Shah felt he was fortunate enough to maintain a certain balance and thanked Sanjeev Kumar for it. “He was offered the role in Sparsh (1980). He turned it down. He was offered Mirza Ghalib (1988). He turned it down. May god bless him.”

While admitting it felt great to do a song like ‘Oye, oye’, Shah said he “never got the hang of commercial cinema”. He further said he still does not understand why Tridev (1989) was a big hit. “I got a leading role in Rajshri film, Sunayana (1979). It was a terrible movie and I did a bad job. I tried to be authentic. I tried to apply the yardstick I applied in films like Manthan (1976) but it didn’t work at all,” he said.

The veteran actor was all praise for director Shyam Benegal, who he described as one of his “surrogate fathers”, saying he wished he could go back and relive the experience of working on his first big breakthrough, Nishant (1975). “I could not believe when Shyam called me. It was just the kind of thing I had dreamt would happen,” he said. Shah was in awe of his co-stars like Amrish Puri, Girish Karnad, Mohan Agashe and Shabana Azmi. Elaborating on Benegal’s contribution, the actor said that the director’s Ankur (1974) was the film that gave him hope because he thought he could get work in a film like that. “I knew I couldn’t be the magnificent seven. But I knew I could be actors or characters who could be real.”
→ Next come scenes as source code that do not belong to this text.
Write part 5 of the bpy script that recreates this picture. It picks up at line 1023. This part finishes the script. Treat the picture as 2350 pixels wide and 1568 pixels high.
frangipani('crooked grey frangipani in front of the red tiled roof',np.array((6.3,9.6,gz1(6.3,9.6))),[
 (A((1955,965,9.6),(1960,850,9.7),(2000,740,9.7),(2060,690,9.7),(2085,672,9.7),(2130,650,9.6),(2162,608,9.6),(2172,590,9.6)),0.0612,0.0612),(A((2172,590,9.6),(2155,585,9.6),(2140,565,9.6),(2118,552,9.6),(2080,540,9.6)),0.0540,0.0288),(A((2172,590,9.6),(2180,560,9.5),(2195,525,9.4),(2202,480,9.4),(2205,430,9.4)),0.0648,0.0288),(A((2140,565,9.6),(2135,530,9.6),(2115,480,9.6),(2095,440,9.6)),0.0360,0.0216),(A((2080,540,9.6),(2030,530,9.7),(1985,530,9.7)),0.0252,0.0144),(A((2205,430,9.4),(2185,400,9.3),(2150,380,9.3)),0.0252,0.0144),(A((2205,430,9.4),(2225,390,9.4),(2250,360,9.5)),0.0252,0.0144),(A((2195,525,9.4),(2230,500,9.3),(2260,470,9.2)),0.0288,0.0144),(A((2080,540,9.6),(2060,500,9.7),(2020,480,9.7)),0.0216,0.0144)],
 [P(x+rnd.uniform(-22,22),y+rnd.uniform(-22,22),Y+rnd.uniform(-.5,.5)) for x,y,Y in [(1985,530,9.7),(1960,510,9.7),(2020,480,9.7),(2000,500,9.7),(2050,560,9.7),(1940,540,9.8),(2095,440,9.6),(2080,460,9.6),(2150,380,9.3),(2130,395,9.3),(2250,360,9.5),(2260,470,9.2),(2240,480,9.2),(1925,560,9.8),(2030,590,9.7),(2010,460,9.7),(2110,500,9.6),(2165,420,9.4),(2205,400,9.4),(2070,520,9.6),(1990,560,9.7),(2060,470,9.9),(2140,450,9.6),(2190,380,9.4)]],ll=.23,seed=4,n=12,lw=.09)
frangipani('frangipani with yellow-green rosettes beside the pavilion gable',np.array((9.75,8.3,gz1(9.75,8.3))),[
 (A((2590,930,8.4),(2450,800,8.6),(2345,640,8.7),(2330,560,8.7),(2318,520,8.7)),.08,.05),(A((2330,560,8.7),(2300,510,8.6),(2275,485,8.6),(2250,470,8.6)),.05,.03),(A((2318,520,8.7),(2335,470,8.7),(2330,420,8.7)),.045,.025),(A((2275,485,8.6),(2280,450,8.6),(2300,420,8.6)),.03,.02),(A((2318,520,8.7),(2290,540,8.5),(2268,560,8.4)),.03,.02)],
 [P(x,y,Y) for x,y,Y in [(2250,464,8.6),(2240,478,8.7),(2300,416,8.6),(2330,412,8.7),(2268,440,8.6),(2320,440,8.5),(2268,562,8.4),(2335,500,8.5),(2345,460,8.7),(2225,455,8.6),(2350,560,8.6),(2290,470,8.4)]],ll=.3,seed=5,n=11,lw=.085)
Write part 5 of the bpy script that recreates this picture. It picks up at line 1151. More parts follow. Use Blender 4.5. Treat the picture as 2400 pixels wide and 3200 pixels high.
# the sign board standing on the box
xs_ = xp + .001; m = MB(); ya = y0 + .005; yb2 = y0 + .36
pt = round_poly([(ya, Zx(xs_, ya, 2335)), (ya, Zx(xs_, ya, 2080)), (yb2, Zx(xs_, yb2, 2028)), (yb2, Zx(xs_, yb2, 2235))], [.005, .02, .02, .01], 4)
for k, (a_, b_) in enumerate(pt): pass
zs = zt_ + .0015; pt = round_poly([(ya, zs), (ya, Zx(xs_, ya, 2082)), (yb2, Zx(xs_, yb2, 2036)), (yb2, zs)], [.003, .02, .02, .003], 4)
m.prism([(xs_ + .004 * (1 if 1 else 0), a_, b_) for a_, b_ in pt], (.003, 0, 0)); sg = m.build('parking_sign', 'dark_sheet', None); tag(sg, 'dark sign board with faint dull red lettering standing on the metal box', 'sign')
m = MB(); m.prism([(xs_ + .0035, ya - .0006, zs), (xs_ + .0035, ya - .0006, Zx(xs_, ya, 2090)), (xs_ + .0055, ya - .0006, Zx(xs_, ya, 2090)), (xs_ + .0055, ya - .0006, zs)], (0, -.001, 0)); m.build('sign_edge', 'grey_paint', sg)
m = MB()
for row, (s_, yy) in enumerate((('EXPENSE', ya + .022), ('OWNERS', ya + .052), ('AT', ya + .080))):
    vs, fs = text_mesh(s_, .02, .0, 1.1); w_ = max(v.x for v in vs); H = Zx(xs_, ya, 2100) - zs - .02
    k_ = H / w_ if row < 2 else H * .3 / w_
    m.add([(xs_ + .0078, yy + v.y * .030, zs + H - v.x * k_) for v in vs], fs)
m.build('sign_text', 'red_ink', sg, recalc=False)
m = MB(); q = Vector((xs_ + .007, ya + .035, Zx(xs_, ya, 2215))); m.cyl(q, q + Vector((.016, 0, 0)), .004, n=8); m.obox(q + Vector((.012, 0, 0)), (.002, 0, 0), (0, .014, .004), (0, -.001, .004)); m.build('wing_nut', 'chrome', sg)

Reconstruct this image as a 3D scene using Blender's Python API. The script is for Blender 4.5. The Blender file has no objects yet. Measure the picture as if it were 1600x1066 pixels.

During the course of the conversation, Shah spoke of his love affairs and had advice for young actors on the long, hard and lonely process of acting. He said Spencer Tracy made him believe that an actor could look like a human being.

‘Hindi cinema has numbed the senses of the audience’

Shah made no attempt to sound diplomatic and continued to be forthright with his opinions. He named Amar Akbar Anthony (1977) as the finest commercial film in Hindi cinema because, inspite of its absurdities, it was “made with conviction”. He described working with Khwaab (1980), directed by Shakti Samanta, as his biggest suffering while calling Jaane Bhi Do Yaro (1983) a film he treasures.

The actor felt that Hindi movies had systematically numbed the senses of the audience to the extent that the they had started enjoying it. “If the audience isn’t supplied anything else, they will take whatever is available,” he said, adding he did not take Hindi films seriously because he was exposed to western films way before watching them. “Frankly, the so-called good Hindi films weren’t very much better than the Dara Singh films. I preferred Shammi Kapoor movies and Dara Singh movies because one didn’t have to take them seriously at all.”

After the conclusion of the interview, the floor was thrown open to the audience and Shah was at his wittiest while answering questions. When asked about films like Welcome Back and Jackpot, he said that satisfaction is not just creative or artistic but also financial. “I would never go to see a film like Welcome Back,” he said, “but I would act in it.”

A man asked Shah about how comfortable he was being directed by a first timer in his recently released short film. Shah said, “Working with first-time directors has never been a problem, though I have often complained about veterans.”

The loudest laughter came when Shah was asked how he tackled his family after a film like Dirty Picture (2011), to which he replied, “Tackling my family after Mohra (1994) was more difficult.”